### Data shown
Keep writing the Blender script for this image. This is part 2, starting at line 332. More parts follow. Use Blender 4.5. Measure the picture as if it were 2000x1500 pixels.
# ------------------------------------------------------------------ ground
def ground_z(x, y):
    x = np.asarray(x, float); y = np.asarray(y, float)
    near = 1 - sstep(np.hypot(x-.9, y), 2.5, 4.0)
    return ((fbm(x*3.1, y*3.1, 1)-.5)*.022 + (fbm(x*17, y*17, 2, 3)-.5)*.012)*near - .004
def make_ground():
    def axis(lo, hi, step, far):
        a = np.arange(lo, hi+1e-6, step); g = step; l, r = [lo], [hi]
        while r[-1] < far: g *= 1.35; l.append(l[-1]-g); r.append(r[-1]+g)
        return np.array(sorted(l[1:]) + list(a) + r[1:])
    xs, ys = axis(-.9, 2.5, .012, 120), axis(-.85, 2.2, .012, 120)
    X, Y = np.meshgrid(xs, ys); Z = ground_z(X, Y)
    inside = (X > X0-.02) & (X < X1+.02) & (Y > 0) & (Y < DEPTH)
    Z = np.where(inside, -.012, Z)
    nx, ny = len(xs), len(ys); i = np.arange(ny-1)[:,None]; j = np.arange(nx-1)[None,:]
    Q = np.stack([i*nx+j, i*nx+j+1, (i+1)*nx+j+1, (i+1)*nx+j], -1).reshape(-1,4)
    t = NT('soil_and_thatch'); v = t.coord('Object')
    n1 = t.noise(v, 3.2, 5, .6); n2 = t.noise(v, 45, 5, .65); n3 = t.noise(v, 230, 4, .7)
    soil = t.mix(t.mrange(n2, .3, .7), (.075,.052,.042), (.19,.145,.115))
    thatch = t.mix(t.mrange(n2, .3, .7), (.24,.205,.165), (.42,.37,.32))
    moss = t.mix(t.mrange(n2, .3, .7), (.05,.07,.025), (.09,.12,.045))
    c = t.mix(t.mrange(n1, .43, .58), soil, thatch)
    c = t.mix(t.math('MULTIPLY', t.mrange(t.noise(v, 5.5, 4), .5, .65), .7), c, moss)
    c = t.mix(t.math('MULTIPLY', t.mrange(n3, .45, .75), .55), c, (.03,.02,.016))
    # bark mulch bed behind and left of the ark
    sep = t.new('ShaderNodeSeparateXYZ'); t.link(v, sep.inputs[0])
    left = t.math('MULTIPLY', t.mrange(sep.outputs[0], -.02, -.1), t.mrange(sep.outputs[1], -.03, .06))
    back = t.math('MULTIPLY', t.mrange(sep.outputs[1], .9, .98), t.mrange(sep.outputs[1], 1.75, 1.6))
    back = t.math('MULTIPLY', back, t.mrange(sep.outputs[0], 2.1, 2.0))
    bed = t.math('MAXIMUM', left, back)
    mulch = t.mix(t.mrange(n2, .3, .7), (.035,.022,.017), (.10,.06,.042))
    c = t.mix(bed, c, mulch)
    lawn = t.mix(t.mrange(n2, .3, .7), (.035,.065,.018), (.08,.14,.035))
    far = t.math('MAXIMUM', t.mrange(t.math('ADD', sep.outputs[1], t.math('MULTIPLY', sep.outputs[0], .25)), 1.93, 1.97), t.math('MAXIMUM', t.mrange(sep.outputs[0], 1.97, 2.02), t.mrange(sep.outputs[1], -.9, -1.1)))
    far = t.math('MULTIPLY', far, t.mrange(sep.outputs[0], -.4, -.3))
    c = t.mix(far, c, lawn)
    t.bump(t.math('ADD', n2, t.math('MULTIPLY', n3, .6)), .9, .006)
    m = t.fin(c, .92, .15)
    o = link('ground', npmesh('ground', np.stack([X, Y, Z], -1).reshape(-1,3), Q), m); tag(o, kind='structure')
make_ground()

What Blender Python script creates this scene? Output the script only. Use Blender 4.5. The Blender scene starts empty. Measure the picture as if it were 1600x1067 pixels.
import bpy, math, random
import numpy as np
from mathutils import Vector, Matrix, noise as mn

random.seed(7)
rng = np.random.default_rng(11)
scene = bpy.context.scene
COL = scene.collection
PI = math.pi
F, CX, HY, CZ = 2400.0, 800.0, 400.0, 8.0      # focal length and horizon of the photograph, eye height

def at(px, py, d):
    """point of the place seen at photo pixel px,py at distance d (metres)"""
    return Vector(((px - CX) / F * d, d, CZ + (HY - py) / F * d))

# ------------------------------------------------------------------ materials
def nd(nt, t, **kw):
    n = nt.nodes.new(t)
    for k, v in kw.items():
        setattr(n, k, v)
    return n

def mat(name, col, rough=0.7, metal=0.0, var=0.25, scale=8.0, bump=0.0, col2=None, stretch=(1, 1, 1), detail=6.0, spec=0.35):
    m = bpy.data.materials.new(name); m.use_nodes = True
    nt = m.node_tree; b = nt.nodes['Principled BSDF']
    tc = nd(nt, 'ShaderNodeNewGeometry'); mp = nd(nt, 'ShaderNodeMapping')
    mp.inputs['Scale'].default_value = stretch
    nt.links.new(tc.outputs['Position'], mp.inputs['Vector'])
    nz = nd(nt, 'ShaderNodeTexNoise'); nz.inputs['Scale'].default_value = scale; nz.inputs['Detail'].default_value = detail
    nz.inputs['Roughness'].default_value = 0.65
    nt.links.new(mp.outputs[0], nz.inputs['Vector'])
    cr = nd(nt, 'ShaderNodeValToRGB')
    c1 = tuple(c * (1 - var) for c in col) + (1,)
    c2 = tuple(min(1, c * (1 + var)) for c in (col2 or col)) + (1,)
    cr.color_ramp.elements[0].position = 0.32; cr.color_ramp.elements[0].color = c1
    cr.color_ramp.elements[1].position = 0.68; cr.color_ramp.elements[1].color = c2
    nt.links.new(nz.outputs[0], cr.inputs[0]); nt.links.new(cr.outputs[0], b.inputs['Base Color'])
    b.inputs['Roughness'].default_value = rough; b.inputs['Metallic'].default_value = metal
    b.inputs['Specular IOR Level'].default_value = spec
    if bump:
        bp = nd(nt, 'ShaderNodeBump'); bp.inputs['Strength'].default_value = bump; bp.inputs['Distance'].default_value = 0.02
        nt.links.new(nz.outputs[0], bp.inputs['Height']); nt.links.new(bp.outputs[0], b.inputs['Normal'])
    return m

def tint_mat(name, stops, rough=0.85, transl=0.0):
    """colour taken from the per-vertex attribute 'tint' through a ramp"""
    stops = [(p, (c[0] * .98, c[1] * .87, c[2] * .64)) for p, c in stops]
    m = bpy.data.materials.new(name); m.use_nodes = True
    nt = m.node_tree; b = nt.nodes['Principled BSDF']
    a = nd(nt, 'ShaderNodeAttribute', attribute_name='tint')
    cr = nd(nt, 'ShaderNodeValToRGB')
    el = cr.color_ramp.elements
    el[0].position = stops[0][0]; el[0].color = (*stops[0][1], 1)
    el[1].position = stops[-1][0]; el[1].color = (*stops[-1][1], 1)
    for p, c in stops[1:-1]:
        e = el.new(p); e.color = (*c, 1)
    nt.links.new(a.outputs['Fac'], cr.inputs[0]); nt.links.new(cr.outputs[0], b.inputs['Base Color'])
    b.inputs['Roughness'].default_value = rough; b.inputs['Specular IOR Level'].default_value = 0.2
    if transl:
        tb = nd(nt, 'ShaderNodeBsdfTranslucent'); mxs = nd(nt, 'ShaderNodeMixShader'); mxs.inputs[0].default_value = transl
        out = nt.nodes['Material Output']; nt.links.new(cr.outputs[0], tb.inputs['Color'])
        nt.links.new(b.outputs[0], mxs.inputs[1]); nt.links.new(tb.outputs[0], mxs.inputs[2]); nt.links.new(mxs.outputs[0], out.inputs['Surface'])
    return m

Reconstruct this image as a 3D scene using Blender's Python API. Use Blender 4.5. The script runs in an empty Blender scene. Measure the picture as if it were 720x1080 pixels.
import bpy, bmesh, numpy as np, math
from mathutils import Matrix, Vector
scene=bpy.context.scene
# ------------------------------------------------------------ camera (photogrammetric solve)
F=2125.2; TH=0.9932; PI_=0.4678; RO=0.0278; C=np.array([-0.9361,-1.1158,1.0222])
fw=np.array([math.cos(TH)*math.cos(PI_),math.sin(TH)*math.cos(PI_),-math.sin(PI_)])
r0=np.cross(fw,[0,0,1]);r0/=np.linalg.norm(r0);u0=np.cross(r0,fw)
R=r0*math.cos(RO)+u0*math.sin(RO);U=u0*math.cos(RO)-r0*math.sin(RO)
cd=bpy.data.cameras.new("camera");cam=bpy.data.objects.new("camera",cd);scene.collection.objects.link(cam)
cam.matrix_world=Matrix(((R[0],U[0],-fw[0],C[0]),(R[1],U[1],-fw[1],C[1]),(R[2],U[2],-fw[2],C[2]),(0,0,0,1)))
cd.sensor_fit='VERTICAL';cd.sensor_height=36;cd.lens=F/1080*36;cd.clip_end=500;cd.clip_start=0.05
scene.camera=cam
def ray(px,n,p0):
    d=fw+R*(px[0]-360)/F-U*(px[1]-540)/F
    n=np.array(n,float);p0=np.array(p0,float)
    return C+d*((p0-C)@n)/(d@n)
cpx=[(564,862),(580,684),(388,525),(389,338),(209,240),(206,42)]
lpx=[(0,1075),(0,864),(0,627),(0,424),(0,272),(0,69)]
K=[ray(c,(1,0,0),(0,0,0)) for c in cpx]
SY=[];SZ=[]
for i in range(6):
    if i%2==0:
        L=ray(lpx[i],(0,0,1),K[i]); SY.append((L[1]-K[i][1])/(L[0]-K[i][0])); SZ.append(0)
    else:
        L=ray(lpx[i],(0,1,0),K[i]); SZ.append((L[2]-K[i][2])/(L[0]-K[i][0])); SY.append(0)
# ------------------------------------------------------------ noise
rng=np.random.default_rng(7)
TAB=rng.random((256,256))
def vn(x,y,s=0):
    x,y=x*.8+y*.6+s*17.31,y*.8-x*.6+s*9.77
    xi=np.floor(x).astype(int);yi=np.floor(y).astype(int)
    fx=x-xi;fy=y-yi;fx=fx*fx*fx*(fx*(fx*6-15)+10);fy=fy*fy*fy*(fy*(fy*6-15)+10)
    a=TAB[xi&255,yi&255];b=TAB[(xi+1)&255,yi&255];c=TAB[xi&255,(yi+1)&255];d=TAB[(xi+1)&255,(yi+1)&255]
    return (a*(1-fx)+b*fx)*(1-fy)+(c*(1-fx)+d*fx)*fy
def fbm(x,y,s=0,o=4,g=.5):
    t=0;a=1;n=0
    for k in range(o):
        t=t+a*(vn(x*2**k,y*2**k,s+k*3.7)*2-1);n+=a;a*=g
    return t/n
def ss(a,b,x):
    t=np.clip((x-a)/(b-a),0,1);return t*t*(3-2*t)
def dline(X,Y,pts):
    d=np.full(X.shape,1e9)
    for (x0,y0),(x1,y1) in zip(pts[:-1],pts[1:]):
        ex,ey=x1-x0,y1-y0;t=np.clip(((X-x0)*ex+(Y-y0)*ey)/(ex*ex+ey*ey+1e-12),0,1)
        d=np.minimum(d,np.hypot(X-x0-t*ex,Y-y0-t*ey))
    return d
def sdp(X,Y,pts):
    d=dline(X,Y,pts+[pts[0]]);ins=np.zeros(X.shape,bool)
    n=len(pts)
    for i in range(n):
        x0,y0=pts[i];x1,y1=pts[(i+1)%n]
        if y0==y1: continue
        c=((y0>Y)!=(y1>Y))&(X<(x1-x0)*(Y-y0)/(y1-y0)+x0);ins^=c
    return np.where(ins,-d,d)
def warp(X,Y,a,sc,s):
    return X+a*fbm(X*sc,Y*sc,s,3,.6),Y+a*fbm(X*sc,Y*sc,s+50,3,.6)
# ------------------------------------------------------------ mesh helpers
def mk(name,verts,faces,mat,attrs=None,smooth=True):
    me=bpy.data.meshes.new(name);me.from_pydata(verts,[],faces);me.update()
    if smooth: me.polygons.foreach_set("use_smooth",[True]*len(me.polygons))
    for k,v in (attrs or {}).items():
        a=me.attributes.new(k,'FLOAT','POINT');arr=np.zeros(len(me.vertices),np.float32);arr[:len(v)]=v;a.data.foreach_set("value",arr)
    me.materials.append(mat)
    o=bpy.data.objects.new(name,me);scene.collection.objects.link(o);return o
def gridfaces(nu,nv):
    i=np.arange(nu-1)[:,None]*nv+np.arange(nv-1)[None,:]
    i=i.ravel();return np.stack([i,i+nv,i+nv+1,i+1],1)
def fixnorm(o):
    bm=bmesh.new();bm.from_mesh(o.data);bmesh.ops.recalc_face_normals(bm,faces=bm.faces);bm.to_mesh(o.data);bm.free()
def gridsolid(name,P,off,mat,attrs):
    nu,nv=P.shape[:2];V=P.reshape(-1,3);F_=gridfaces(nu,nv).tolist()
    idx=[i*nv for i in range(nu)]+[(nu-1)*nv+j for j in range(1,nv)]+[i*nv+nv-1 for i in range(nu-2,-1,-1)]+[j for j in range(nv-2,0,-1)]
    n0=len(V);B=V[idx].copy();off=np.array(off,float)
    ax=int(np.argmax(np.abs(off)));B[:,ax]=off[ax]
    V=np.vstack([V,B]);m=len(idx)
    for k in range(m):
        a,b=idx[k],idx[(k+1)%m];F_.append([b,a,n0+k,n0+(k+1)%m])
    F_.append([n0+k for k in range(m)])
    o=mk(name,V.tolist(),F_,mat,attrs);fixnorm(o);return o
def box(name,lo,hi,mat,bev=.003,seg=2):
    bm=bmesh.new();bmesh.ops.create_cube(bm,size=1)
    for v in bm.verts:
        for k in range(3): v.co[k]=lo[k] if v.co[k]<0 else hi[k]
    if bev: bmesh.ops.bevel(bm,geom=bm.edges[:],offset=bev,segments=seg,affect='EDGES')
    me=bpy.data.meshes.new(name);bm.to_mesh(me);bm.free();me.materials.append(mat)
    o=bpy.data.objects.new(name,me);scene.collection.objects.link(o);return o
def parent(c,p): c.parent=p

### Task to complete
Using the entries above, return each line that includes the word "scene".

### Answer to this task
What Blender Python script creates this scene? Output the script only. Use Blender 4.5. The Blender scene starts empty. Measure the picture as if it were 1600x1067 pixels.
scene = bpy.context.scene
COL = scene.collection
Reconstruct this image as a 3D scene using Blender's Python API. Use Blender 4.5. The script runs in an empty Blender scene. Measure the picture as if it were 720x1080 pixels.
scene=bpy.context.scene
cd=bpy.data.cameras.new("camera");cam=bpy.data.objects.new("camera",cd);scene.collection.objects.link(cam)
scene.camera=cam
    o=bpy.data.objects.new(name,me);scene.collection.objects.link(o);return o
    o=bpy.data.objects.new(name,me);scene.collection.objects.link(o);return o